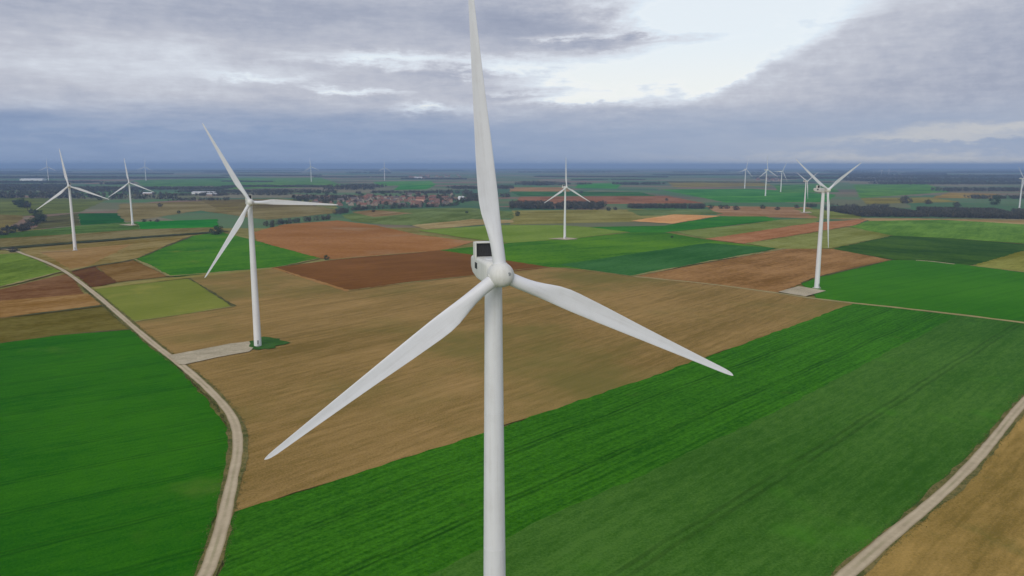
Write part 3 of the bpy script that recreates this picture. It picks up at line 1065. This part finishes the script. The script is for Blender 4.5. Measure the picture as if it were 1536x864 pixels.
T_PROTO = [None, make_tree(12, 4.4, leaf_bare), make_tree(13, 5.2, leaf_green, True), make_tree(14, 3.2, leaf_mix), make_tree(15, 5.0, leaf_mix, True)]
T_USED = set()


def tree(px, py, hpx, kind, label, group=None, sx=1.0):
    g = gp(px, py)
    dist = math.hypot(g.x, g.y)
    h = hpx * dist / F_PX / math.cos(math.atan2(g.x, g.y))
    t = T_PROTO[kind]
    if kind in T_USED: t = copy_tree(t)
    T_USED.add(kind)
    t.location = (g.x, g.y, 0)
    t.rotation_euler = (0, 0, rng.random() * 6.28)
    k = h / 10.0
    t.scale = (k * sx, k * sx, k)
    tag(t, label, 'tree')
    if group: t['group'] = group
    elif 'group' in t: del t['group']
    return t


tree(490, 390, 8, 2, 'small dark round tree alone at the edge of the reddish field and green strip')
tree(1008, 357, 4, 2, 'tiny dark bush alone in the middle of the large green field')
tree(776, 324, 8, 2, 'round dark tree beside the blade of the big turbine, below the dark tree belt')
tree(325, 352, 13, 2, 'broad dark tree at the end of the ditch beside the lower blade of a turbine', sx=1.3)
tree(20, 378, 6, 4, 'low dark bushy tree where the left track meets the ditch', sx=1.6)
tree(1358, 305, 10, 4, 'broad dark tree standing behind the long dark wood, larger than its neighbours', sx=1.2)
tree(1492, 307, 11, 2, 'tall dark tree behind the right part of the wood, near the last turbine', sx=1.0)
GR = 'lone trees scattered along the middle distance'
LB = 'small dark tree standing alone among the far fields beyond the turbines'
for (x, y, h, k) in [(913, 316, 6, 2), (923, 315, 5, 4), (1104, 315, 7, 4), (1144, 313, 6, 2), (1166, 315, 5, 4), (1082, 313, 6, 2), (1090, 313, 6, 4), (1066, 313, 6, 2),
                     (1195, 312, 5, 4), (1392, 306, 6, 4), (1435, 310, 6, 4), (236, 333, 4, 4), (216, 333, 4, 2), (226, 333, 3, 1), (150, 300, 5, 2), (408, 341, 6, 4),
                     (1000, 301, 4, 2), (872, 290, 4, 4), (700, 320, 4, 2), (560, 318, 4, 4), (268, 320, 4, 2), (240, 310, 5, 4)]:
    tree(x, y, h, k, LB, GR, sx=1.25)
GL = 'trees along the stream at far left'
LL = 'dark tree in the slanting row along the stream at far left'
for i in range(26):
    f = i / 25
    pts = [(22, 306), (40, 312), (64, 330), (52, 338), (36, 346), (6, 352), (-30, 356)]
    k = f * (len(pts) - 1)
    a = min(int(k), len(pts) - 2)
    x = pts[a][0] + (pts[a + 1][0] - pts[a][0]) * (k - a) + rng.uniform(-4, 4)
    y = pts[a][1] + (pts[a + 1][1] - pts[a][1]) * (k - a) + rng.uniform(-1, 1)
    tree(x, y, rng.uniform(5, 11), rng.choice((2, 4, 3)), LL, GL, sx=1.2)


def mass(name, line, width, h, mat, dens=1.0, faces=40, kind='stuff', label=None, cat=None, gaps=0.0, even=0.72):
    """woodland or hedge: crowns along a line of ground points"""
    rg = random.Random(int(abs(line[0][0]) * 7 + abs(line[0][1]) * 13))
    V, Fc = [], []
    for a, b in zip(line[:-1], line[1:]):
        a, b = Vector(a), Vector(b)
        d = b - a
        if d.length < 1: continue
        nrm = Vector((-d.y, d.x)).normalized()
        if nrm.y < 0: nrm = -nrm
        n = max(2, int(d.length / (h * 0.5) * dens * max(1, width / h * 0.7)))
        for _ in range(n):
            f = rg.random()
            if gaps and math.sin(f * d.length / h * 0.9 + a.x) < gaps - 1: continue
            w = rg.random()
            p = a + d * f + nrm * (w * width)
            hh = h * rg.uniform(even, 1.08)
            clump_faces(V, Fc, (p.x, p.y, hh * 0.58), h * rg.uniform(.30, .48), hh * 0.42, faces, h * 0.075 * (40 / faces) ** .5, rg)
            clump_faces(V, Fc, (p.x, p.y, hh * 0.22), h * 0.3, hh * 0.22, int(faces * .4), h * 0.075 * (40 / faces) ** .5, rg)
    o = mesh_obj(name, V, Fc, mat)
    return tag(o, label, cat, None, kind)


def pline(*pts):
    return [gp(*p) for p in pts]


mass('wood', pline((1294, 325.5), (1400, 326), (1536, 329), (1640, 332)), 230, 10.8, leaf_mix, 3.6, 34, even=0.92)
mass('wood', pline((766, 314), (830, 314), (898, 315)), 150, 15, leaf_mix, 2.2, 34, even=0.85)
mass('wood', pline((944, 313), (1000, 313), (1058, 313.5)), 50, 11.5, leaf_mix, 2.2, 34, even=0.85)
mass('hedge', pline((398, 340), (430, 336), (470, 332), (502, 329)), 14, 10, leaf_mix, 1.6, 50, 'thing', 'long bushy dark hedge along the top edge of the reddish field', 'hedge', 0.0)
mass('hedge', pline((500, 322), (512, 318), (560, 314), (620, 312), (690, 309)), 18, 10, leaf_mix, 1.5, 40, 'thing', 'long dark hedge below the village, curving towards the reddish field', 'hedge')
mass('hedge', pline((1214, 311), (1250, 311), (1290, 311), (1336, 311.5)), 24, 10, leaf_mix, 1.3, 40, 'thing', 'dark hedge between a turbine and the left end of the long wood', 'hedge', 0.5)
for (x0, x1, y, hp, w) in [(-60, 160, 298, 8, 120), (-40, 95, 293, 6, 80), (60, 205, 289, 5, 80), (145, 182, 277, 4, 160), (160, 252, 299, 8, 80), (235, 330, 294, 4, 60),
                           (250, 340, 301, 5, 40), (300, 430, 293, 5, 60), (380, 490, 290, 6, 90), (440, 515, 301, 8, 120), (480, 562, 285, 8, 160), (512, 572, 282, 6, 120),
                           (560, 640, 290, 4, 90), (640, 706, 291, 6, 90), (690, 765, 297, 8, 90), (640, 720, 302, 6, 60), (768, 852, 278, 6, 200), (848, 872, 277, 3, 100),
                           (920, 1000, 277, 4, 120), (1000, 1250, 274, 1.6, 60), (1150, 1292, 268.5, 3.5, 300), (1290, 1600, 272, 4.5, 300), (1280, 1420, 262, 2.4, 400),
                           (1420, 1600, 287, 5, 120), (1470, 1600, 299, 5, 90), (-80, 120, 287, 6, 200), (90, 330, 285, 4, 200), (-40, 70, 281, 4, 200), (330, 480, 281, 3, 150), (690, 770, 284, 5, 200), (1300, 1600, 267, 4, 500), (1330, 1600, 277, 4, 200), (1180, 1330, 264, 3, 400), (-80, 160, 268, 3, 400), (260, 430, 289, 4, 100), (-60, 120, 275, 3, 200), (100, 330, 268, 2.4, 300), (330, 470, 264, 2, 300),
                           (470, 640, 266, 1.6, 200), (600, 700, 269, 2.5, 120), (800, 1000, 266, 1.8, 300), (1000, 1150, 263, 2, 300), (-80, 250, 262, 2, 400), (1380, 1620, 259.5, 1.6, 400),
                           (20, 70, 284, 4, 90), (180, 235, 292, 4, 60), (870, 960, 270, 1.6, 120), (330, 400, 273, 2, 90)]:
    a = gp((x0 + x1) / 2, y)
    h = hp * math.hypot(a.x, a.y) / F_PX
    mid = (x0 + x1) / 2
    mass('wood', pline((x0, y + rng.uniform(-.4, .4)), (mid, y + rng.uniform(-.3, .3)), (x1, y + rng.uniform(-.4, .4))), w, h, leaf_mix, 0.8, 14)
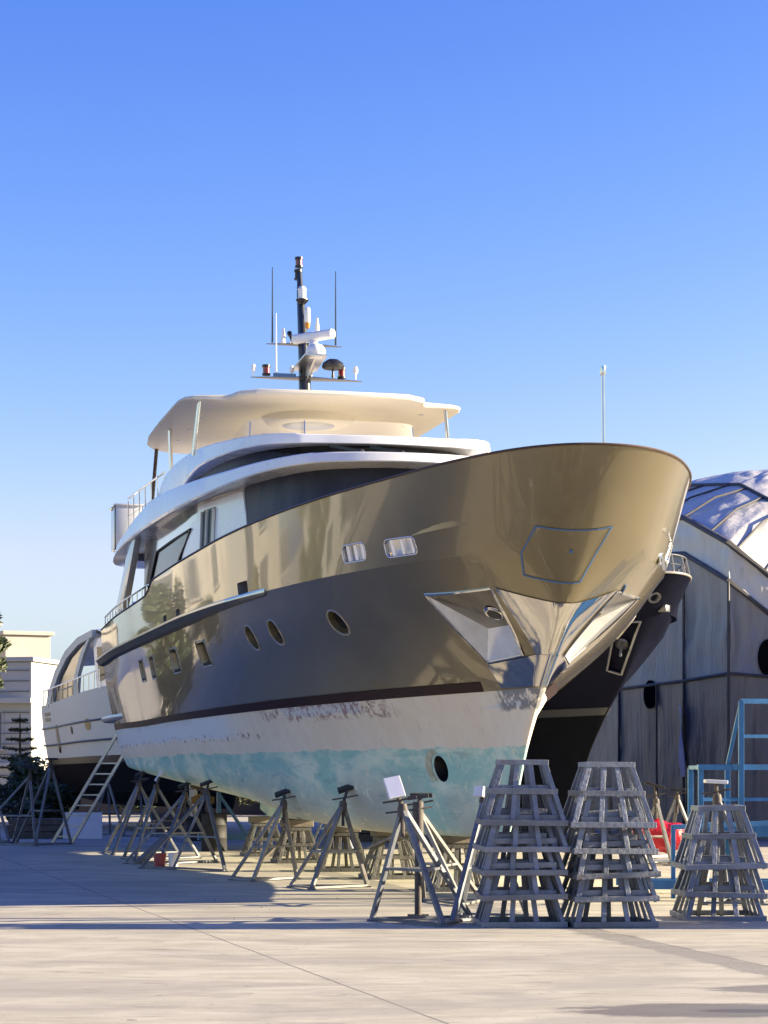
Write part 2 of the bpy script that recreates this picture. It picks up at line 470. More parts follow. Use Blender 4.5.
for sg in (1, -1):
    for (u, y, z) in ROUND:
        me, p, t, n = recess(u, z, .43, .41, .204, .10, 0, sg); cutters.append(me); PANES.append(('porthole', p, t, n, .175, .165, .10, sg))
    for (u, y, z, w, h) in RECT:
        me, p, t, n = recess(u, z, w, h, .07, .12, 0, sg); cutters.append(me); PANES.append(('hull_window', p, t, n, w/2-.06, h/2-.03, .12, sg))
    for (u, y, z, w, h) in SLOT:
        me, p, t, n = recess(u, z, w, h, .06, .16, 1, sg); cutters.append(me); PANES.append(('fairlead', p, t, n, w/2, h/2, .15, sg))
    for (u, y, z, w, h) in SCUP:
        me, p, t, n = recess(u, z, w, h, .04, .2, 2, sg); cutters.append(me)
hull_me = boolean_cut(top_me, cutters)
for p in hull_me.polygons: p.use_smooth = True
hull_me.set_sharp_from_angle(angle=R(15))
hull = link('hull', hull_me, yacht)

bot_me = bottom_mb().mesh('hull_bottom', [M_BOTTOM, M_BLACK], None)
cts = []
for sg in (-1, 1):
    thr = MB(); thr.tube([(-3.12, 3*sg, 1.84), (-3.12, .10*sg, 1.84)], .19, 28)
    cme = thr.mesh('cut', [M_BOTTOM, M_BLACK])
    for p in cme.polygons: p.material_index = 1
    cts.append(cme)
bot_me = boolean_cut(bot_me, cts)
for p in bot_me.polygons: p.use_smooth = True
bot_me.set_sharp_from_angle(angle=R(35))
bottom = link('hull_bottom', bot_me, yacht)
tree_bot = BVHTree.FromPolygons([v.co for v in bot_me.vertices], [p.vertices for p in bot_me.polygons])

# worn ring round the thruster tunnel
for sg in (-1, 1):
    mb = MB(); mb.lathe((-3.12, .15*sg, 1.84), [(0, 0), (.182, 0), (.182, .02), (0, .02)], 28, (0, 1, 0)); mb.build('thruster_tunnel', M_BLACK, yacht)
mb = MB()
ring = []
for k in range(16):
    a = R(80 + k*11)
    ring.append([drape((-3.16 + (.2 + w*math.sin(PI*k/15)**.5*1.6)*math.cos(a), -.6, 1.86 + (.2 + w*math.sin(PI*k/15)**.5)*math.sin(a)), .008, tree_bot) for w in (.01, .05, .13)])
mb.grid(ring)
mb.build('thruster_ring', mat('worn_ring', (.42, .42, .30), .6, var=.3, vscale=9), yacht)

# boot stripe
rows = lines(BOT, 72, 6); r1 = rows[-1]
rowsT = lines(TOP, 72, 6, breaks=(2,)); 
mb = MB()
for sg in (1, -1):
    lo = []; hi = []; lo2 = []; hi2 = []
    for i in range(72):
        p = rowsT[0][i]; q = rowsT[1][i]
        n = Vector((0, -1, -.3)) if i else Vector((1, 0, 0))
        d = Vector((.004, -.012, 0))
        up = (q - p)*(.125/max((q-p).z, .01))
        for L_, e in ((lo, p), (hi, p + up)):
            e = e + d; e = e if sg > 0 else mir(e); L_.append(e)
    k0 = 12
    mb.grid([lo[k0:], hi[k0:]])
mb.build('boot_stripe', M_MAROON, yacht, 30)

# keel, rudders, shafts
mb = MB()
prof = [(-3.2, .872), (-4.5, .862), (-19.6, .862), (-20.6, 1.0), (-20.6, 1.75), (-3.2, 1.3)]
mb.prism([(u, -.16, z) for u, z in prof], (0, .32, 0))
mb.build('keel', M_BOTTOM, yacht, 30, .01)
for sg in (-1, 1):
    mb = MB()
    mb.prism([(-23.7, 1.25*sg - .05, 1.85), (-22.9, 1.25*sg - .05, 1.85), (-23.0, 1.25*sg - .05, .80), (-23.5, 1.25*sg - .05, .80)], (0, .1, 0))
    mb.build('rudder', mat('rudder_paint', (.36, .36, .38), .5, var=.15), yacht, 30, .01)
    mb = MB(); mb.tube([(-20.2, 1.2*sg, 1.75), (-22.2, 1.2*sg, 1.35)], .05)
    mb.bar((-21.6, 1.2*sg, 1.45), (-21.4, 1.2*sg, 1.95), .05, .16)
    for k in range(4):
        a = R(45 + 90*k); mb.prism([(-22.15, 1.2*sg, 1.36), (-22.1, 1.2*sg + .3*math.cos(a - .4), 1.36 + .3*math.sin(a - .4)), (-22.15, 1.2*sg + .36*math.cos(a), 1.36 + .36*math.sin(a)), (-22.2, 1.2*sg + .3*math.cos(a + .4), 1.36 + .3*math.sin(a + .4))], (.03, 0, 0))
    mb.build('propeller', mat('propeller_bronze', (.09, .065, .035), .5, metal=.6), yacht, 30)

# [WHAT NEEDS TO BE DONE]
Start at the first line of the records and write out everything up to and including the line containing "T_USED = set()". No pictures.

# [SOLUTION TO THIS EXERCISE]
Write part 3 of the bpy script that recreates this picture. It picks up at line 1065. This part finishes the script. The script is for Blender 4.5. Measure the picture as if it were 1536x864 pixels.
T_PROTO = [None, make_tree(12, 4.4, leaf_bare), make_tree(13, 5.2, leaf_green, True), make_tree(14, 3.2, leaf_mix), make_tree(15, 5.0, leaf_mix, True)]
T_USED = set()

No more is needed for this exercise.